It's not really a question of upside/downside, its how much risk you can take based on your situation. If you're supporting a wife and three kids, and really need good health insurance, perhaps best to be that family man on salary and not play the market--at least not full-time.So where is the downside exactly to all this? This one little truism has become painfully obvious to me since joining the rat race, that is trading time for money ie. wage rarely adds up. Feel free to disagree but the in the end most just end up with liabilities. Office politics, nepotism, cronyism, a 350 pound mentally challenged slob for a supervisor, getting laid off? Been there done that not my idea of a good time
Personally, I am single with no kids, renting a cheap apartment, and don't have a car. With relatively little responsibility, and total monthly expenses around $2500 (including beer money!), I can afford more risk than most. If I can average just $160 a day, all my expenses are covered--including taxes--and my stake grows. That's why I'm now taking a swing at this. Crunch your numbers; if wifey is OK with it, and you want to go for it, then do it.

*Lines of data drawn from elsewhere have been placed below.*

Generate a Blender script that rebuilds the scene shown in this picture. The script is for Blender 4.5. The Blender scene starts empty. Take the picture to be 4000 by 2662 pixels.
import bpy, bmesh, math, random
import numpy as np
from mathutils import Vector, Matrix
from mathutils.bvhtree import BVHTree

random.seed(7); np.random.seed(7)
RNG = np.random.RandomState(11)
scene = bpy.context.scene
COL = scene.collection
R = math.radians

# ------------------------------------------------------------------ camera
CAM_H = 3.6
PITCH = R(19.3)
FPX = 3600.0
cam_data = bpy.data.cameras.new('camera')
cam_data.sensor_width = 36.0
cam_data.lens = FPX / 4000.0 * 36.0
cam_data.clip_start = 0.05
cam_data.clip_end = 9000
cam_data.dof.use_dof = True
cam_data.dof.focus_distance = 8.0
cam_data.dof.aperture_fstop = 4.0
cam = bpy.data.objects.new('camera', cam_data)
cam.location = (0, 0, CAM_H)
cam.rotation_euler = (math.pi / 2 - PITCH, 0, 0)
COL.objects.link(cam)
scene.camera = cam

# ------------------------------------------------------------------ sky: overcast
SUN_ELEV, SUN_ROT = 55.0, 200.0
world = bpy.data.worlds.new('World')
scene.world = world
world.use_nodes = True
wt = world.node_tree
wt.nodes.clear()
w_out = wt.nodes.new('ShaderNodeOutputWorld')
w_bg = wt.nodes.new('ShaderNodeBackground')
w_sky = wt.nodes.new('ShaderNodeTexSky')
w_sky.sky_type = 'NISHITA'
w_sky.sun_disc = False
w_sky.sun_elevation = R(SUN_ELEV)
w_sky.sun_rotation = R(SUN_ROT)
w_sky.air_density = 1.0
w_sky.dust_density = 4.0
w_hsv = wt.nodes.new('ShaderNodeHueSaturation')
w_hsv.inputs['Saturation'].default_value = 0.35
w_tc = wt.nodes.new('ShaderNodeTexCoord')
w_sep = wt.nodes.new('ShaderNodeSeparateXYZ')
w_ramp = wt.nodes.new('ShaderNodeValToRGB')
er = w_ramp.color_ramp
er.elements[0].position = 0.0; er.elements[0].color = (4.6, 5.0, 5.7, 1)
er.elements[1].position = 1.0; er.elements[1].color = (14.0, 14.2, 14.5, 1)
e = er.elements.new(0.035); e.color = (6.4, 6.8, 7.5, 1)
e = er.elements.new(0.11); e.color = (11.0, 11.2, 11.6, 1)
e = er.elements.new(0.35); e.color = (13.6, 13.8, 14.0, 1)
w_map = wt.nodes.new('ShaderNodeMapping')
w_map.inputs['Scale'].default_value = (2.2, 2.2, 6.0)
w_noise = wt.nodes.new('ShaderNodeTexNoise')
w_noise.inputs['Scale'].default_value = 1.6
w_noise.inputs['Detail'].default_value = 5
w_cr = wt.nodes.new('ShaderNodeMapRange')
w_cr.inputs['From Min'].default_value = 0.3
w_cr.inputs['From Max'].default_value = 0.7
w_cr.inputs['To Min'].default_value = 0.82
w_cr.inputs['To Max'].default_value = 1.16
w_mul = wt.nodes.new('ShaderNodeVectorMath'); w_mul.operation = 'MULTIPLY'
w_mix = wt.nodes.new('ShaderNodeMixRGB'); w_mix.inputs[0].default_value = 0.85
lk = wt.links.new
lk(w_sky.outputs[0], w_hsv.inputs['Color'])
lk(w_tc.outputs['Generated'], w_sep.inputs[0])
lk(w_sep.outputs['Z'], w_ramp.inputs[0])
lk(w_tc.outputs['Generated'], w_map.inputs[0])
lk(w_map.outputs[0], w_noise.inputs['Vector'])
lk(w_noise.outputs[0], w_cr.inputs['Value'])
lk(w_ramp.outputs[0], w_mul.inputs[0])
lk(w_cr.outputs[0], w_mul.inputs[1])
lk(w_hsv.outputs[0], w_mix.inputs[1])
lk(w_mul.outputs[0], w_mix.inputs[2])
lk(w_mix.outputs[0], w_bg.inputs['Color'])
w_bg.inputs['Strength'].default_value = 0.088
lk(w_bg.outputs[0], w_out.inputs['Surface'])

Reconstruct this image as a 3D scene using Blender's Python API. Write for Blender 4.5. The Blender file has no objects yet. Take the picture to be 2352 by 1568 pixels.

Just beware that a few months is not a lot of time, and expect to take some losses as you learn. I'm not qualified to give advice, but my opinion would be to begin trading full-time in stocks that are beneath your means. Go for smaller percentage gains; if you can consistently make 0.5% on 200 shares of Nasdaq:MU in a day, that's awesome! That's 120% per year! It's about $20, but profit is profit! If you lose 0.5%, meh, it won't kill you. On the other hand, leverage up to a full 4:1 and lose that 0.5%, and you'll be crying... drinking... probably both.
The point is to make your mistakes on smaller stocks until you get your game together. You don't want to learn about how forward guidance, earnings announcements, FDA drug rulings, and all sorts of things can spike the market against you when you're leveraged up to the max!